Accurate MP2-based force fields predict hydration free energies for simple alkanes and alcohols in good agreement with experiments

Abstract

Force fields for four small molecules, methane, ethane, methanol, and ethanol, were created by force matching MP2 gradients computed with triple-zeta-quality basis sets using the Adaptive Force Matching method. Without fitting to any experimental properties, the force fields created were able to predict hydration free energies, enthalpies of hydration, and diffusion constants in excellent agreements with experiments. The root mean square error for the predicted hydration free energies is within 1 kJ/mol of experimental measurements of Ben-Naim et al. [J. Chem.

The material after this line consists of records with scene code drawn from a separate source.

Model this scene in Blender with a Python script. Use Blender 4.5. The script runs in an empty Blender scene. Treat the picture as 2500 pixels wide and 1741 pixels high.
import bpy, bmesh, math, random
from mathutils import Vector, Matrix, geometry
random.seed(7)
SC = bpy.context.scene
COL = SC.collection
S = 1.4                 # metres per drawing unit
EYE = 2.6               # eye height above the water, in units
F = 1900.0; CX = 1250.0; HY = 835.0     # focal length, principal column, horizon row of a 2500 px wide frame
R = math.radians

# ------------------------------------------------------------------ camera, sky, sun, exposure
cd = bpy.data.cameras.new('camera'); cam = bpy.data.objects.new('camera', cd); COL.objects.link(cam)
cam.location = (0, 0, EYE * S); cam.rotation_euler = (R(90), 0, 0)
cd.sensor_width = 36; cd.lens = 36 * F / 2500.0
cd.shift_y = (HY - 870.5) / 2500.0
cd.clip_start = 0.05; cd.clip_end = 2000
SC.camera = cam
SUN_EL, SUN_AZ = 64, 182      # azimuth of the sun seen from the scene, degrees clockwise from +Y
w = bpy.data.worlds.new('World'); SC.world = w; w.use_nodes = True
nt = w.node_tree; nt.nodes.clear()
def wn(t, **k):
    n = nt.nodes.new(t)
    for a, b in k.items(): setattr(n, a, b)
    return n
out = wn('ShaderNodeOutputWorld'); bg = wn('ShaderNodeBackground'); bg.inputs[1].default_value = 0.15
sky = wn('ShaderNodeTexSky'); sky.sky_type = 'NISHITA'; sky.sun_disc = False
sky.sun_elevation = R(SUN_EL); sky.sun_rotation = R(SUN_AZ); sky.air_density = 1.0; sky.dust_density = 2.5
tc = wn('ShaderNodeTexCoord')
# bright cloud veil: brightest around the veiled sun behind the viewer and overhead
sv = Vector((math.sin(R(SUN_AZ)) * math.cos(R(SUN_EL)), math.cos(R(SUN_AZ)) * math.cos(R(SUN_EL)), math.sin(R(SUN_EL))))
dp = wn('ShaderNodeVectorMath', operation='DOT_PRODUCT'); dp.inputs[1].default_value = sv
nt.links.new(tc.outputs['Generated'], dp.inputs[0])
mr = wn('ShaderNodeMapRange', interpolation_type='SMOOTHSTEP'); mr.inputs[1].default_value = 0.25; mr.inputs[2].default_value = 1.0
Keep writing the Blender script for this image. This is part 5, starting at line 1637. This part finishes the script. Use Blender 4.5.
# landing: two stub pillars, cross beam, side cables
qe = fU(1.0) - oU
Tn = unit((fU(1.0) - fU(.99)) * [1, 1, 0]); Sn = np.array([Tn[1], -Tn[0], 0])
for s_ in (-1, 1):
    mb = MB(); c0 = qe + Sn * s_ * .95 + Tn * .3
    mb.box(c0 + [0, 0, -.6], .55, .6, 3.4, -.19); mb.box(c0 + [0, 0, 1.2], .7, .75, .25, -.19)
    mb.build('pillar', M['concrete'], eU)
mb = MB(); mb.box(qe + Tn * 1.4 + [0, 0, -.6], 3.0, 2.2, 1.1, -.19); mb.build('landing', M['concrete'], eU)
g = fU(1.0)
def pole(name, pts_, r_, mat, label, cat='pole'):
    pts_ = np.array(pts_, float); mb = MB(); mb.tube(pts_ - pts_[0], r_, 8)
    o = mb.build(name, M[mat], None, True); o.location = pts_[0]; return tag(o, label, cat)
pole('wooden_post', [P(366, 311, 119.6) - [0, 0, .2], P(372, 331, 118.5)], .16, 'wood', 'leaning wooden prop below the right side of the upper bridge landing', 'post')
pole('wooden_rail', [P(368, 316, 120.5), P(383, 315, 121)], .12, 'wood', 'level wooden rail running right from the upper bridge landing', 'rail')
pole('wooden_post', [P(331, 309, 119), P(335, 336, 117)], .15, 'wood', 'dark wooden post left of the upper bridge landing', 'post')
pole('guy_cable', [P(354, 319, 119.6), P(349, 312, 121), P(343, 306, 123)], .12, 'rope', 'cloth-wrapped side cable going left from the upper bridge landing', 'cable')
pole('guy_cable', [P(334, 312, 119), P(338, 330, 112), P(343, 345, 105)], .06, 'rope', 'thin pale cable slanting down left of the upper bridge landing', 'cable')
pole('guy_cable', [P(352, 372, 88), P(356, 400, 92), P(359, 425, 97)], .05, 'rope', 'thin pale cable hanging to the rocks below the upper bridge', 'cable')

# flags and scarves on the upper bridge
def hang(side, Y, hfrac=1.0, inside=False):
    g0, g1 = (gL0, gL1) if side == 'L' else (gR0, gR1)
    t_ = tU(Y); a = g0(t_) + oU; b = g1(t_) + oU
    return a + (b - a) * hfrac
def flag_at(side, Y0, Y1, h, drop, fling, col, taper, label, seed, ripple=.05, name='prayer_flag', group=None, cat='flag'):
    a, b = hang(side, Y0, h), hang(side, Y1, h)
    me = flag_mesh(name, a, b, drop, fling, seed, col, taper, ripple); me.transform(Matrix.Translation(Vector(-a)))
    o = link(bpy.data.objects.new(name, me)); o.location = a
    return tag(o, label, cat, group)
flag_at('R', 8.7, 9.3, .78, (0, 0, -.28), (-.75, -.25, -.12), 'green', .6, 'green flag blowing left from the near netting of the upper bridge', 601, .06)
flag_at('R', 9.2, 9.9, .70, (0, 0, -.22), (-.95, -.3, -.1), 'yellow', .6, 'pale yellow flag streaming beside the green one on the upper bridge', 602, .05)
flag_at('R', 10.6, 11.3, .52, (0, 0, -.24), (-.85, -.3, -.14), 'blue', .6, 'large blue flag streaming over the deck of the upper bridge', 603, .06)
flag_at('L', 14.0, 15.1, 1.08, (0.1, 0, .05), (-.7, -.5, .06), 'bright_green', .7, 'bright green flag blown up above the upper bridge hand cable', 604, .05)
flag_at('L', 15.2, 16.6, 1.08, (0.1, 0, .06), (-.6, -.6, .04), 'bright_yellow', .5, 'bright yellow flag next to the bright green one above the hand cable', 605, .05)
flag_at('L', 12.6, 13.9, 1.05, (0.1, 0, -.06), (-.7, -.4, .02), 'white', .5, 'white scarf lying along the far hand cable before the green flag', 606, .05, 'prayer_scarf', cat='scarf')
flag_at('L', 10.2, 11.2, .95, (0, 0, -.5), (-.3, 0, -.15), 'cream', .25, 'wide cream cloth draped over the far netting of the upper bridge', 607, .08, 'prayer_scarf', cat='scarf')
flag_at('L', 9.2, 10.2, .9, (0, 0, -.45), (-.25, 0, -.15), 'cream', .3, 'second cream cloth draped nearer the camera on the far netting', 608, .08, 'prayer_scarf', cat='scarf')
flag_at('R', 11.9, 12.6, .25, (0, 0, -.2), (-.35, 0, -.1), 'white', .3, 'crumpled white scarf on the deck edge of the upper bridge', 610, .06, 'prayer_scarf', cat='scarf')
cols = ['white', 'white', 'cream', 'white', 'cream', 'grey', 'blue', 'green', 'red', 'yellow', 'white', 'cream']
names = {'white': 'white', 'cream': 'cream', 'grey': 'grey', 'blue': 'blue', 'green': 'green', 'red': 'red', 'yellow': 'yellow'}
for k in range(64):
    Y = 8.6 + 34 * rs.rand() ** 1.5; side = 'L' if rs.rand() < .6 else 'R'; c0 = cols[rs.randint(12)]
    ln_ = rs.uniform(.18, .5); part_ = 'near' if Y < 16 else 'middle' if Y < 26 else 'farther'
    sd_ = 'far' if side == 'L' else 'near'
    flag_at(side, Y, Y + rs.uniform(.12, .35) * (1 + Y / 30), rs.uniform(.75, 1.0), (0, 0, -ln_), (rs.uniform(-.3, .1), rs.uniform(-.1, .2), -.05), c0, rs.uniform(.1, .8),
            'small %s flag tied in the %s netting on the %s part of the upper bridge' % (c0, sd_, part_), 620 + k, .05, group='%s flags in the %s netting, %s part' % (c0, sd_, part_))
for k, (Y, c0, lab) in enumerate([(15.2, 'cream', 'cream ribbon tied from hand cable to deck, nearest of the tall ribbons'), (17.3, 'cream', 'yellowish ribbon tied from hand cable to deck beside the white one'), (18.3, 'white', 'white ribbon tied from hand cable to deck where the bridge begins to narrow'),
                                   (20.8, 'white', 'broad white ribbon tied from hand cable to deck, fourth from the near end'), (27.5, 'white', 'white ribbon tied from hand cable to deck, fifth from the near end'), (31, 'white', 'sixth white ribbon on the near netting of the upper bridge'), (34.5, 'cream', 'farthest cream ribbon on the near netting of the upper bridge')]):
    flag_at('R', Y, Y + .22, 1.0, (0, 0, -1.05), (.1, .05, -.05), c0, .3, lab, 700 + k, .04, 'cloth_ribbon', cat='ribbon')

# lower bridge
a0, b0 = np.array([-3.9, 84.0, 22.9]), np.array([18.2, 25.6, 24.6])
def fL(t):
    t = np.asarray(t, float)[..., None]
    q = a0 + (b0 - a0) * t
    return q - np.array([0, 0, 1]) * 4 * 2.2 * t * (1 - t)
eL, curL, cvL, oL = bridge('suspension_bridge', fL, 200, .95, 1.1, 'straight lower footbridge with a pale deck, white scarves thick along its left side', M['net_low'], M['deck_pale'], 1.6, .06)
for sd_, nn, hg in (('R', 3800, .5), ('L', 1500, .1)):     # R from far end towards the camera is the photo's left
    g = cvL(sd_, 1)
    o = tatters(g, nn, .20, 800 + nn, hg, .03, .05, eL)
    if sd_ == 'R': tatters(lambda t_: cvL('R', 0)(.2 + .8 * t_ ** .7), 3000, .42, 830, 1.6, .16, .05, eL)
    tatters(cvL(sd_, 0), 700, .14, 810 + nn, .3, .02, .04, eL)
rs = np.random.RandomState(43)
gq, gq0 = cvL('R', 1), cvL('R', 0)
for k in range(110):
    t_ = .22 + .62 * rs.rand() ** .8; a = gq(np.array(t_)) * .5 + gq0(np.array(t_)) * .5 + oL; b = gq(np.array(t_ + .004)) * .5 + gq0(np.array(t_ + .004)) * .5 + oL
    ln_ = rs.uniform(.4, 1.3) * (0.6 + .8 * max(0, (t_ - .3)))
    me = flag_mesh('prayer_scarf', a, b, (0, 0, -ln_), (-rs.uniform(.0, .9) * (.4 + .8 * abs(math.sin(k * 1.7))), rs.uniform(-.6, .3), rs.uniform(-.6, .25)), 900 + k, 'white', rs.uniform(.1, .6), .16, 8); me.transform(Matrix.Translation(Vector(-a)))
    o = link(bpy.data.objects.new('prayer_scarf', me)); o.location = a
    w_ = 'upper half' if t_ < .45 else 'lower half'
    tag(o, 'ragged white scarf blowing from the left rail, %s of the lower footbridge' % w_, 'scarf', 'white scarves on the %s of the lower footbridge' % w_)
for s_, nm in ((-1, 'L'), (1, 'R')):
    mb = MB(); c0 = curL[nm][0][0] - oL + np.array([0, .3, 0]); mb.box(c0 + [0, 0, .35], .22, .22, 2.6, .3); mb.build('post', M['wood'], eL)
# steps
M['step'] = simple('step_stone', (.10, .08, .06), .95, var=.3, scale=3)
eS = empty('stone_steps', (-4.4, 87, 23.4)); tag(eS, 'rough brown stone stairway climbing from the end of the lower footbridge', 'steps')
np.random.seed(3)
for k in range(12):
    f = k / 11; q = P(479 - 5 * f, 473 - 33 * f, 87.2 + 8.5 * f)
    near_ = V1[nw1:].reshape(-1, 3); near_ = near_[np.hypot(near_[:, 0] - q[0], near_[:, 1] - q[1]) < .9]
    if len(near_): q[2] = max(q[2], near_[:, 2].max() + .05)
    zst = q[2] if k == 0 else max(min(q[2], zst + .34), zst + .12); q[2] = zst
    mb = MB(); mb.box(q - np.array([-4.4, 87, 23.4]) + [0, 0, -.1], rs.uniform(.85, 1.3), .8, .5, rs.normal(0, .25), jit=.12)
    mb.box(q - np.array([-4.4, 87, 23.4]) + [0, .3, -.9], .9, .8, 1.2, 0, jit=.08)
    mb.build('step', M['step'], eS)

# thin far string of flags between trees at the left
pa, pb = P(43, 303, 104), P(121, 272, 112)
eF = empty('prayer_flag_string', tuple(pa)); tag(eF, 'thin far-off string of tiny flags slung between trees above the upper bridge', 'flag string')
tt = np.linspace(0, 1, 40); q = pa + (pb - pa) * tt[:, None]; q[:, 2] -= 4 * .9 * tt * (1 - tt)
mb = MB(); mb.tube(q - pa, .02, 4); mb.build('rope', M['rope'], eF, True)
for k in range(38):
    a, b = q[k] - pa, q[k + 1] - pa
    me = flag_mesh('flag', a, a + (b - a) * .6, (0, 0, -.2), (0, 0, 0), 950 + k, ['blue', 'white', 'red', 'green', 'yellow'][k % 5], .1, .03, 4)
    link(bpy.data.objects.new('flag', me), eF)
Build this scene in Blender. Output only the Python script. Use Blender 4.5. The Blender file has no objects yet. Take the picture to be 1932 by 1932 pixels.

Phys. 81(4), 2016-2027 (1984)]. The good prediction of hydration free energies is particularly noteworthy, as it is an important fundamental property. Similar hydration free energies of ethane relative to methane and of ethanol relative to methanol are attributed to a near cancellation of cavitation penalty and favorable contributions from dispersion and Coulombic interactions as a result of the additional methyl group.

FIG. 1.

Distribution of hydrogens of methane (left) and of water molecules (right) for dimers extracted from a liquid simulation. Water has been translated to the same C–O distance without changing its relative orientation. Hydrogen atoms are depicted as gray, carbon is depicted as teal, and oxygen is depicted as red. (a) Methane appears isotropic, while water exhibits preferential hydrogen locations. (b) Rotated view showing the region of lowest hydrogen density around water oxygen, which is nearest to methane. (c) Methane hydrogen distribution depicted as purely isotropic, while distribution of water hydrogen represented by the transparent isosurface. Four proposed water orientations, ω1–ω4, are shown.

FIG. 2.

Potential energy scans along the C–O axis of representative methane–water dimer configurations. Scans are performed for two methane orientations for each water orientation, ω1, ω2, and ω3, as described in the text. Percentages of liquid population represented by each orientation of water are given by the bar below the plots.

FIG. 3.

Atom types used for methane, ethane, methanol, and ethanol models. The same atom types in different molecules carry different parameters in our force fields.

FIG. 4.

Scatter plot comparing fitted and SAPE E₂ dispersion energies with and without the C₈/r⁸ term. Inclusion of the C₈/r⁸ term was not found to reduce the RMSE of the fit sufficiently to justify the inclusion in the FF’s dispersion model.

FIG. 5.

Radial distribution functions of water hydrogen (dashed lines and right ordinate axis) and water oxygen (solid lines and left ordinate axis) around the aliphatic carbons of AFM methane, ethane, methanol, and ethanol.

FIG. 6.

Radial distribution functions of water hydrogen (dashed lines and right ordinate axis) and water oxygen (solid lines and left ordinate axis) around the hydroxyl oxygen of AFM methanol (purple curves) and ethanol (green curves).

FIG. 7.

Comparison of experimental (black) and computed (blue) methane–water RDFs. Both RDFs are measured at 145 bars and 291 K.

FIG. 8.

Comparison of experimental (black) and computed (blue) methanol–water RDFs. Both RDFs are measured near 1 bar at 293 K.

FIG. 9.

Vibrational spectra of all aqueous solutes. Frequency scaling corrections for MP2/aug-cc-pVTZ were applied to all AFM spectra according to the literature. Experimental Raman spectra are shown in black for methane, methanol, ethane, and ethanol. Peak intensities have been scaled arbitrarily to aid viewing.